De rechtbank heeft op basis van artikel 8:54 van de Algemene wet bestuursrecht (Awb) uitspraak gedaan zonder het herzieningsverzoek op een zitting te behandelen. De rechtbank heeft vastgesteld dat herziening van een onherroepelijke uitspraak alleen mogelijk is onder specifieke voorwaarden, zoals vastgelegd in artikel 8:119 van de Awb.

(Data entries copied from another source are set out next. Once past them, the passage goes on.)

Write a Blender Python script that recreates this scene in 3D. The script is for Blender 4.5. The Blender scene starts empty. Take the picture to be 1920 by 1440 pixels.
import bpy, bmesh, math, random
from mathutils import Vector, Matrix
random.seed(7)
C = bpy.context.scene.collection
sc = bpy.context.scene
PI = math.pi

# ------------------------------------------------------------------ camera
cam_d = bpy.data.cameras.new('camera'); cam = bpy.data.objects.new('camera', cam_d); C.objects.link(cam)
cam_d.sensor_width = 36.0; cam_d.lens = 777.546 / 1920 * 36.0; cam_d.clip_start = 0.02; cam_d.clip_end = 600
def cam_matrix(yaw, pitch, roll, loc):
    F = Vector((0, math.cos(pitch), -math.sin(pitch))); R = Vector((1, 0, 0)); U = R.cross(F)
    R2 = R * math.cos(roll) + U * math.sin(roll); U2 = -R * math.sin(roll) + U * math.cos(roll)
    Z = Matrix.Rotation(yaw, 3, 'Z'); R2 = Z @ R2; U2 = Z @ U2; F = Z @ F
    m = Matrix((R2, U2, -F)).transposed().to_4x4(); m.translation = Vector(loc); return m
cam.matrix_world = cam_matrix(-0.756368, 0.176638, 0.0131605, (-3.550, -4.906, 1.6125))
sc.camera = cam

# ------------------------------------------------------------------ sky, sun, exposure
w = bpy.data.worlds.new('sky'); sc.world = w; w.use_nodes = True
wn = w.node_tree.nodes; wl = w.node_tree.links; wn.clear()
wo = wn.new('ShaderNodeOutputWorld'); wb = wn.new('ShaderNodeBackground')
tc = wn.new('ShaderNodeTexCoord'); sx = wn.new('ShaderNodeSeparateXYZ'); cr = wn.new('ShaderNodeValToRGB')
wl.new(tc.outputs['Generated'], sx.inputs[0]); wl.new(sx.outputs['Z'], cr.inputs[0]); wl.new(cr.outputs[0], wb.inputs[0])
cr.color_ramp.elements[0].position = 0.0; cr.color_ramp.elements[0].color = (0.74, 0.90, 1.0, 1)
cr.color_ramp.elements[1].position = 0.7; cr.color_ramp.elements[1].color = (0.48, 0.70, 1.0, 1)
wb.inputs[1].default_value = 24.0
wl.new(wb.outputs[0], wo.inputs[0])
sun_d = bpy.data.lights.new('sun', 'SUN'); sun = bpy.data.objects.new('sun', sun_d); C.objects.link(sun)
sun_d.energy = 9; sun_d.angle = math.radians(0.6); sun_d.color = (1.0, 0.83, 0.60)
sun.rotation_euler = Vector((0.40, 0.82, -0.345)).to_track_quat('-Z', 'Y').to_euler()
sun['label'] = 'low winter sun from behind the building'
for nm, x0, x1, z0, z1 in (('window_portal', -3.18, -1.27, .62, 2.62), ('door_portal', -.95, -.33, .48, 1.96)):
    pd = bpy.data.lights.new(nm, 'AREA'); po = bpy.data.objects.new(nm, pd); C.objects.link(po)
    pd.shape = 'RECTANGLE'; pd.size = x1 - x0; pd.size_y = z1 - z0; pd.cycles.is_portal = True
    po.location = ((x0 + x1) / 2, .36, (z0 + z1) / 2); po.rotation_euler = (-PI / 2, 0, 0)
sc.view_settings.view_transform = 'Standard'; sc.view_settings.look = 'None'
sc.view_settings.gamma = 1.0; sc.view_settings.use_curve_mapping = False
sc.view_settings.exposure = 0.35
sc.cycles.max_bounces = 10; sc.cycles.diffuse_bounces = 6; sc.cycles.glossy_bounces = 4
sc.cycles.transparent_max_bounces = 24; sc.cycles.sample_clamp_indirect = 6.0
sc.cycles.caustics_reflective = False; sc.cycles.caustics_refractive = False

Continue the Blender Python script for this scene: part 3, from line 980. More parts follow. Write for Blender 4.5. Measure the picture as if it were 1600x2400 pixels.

De rechtbank heeft geconcludeerd dat de uitspraak van de voorzieningenrechter van 1 oktober 2021, hoewel onherroepelijk, niet valt onder de bepalingen die herziening mogelijk maken.
Daarom heeft de rechtbank geoordeeld dat zij onbevoegd is om het herzieningsverzoek van verzoekster in behandeling te nemen. De rechtbank heeft het verzoek afgewezen en er is geen aanleiding voor een proceskostenveroordeling. De uitspraak is openbaar uitgesproken op 7 november 2022 door mr. S.C.A. van Kuijeren, in aanwezigheid van mr. N.K. Boer – de Bruin, griffier.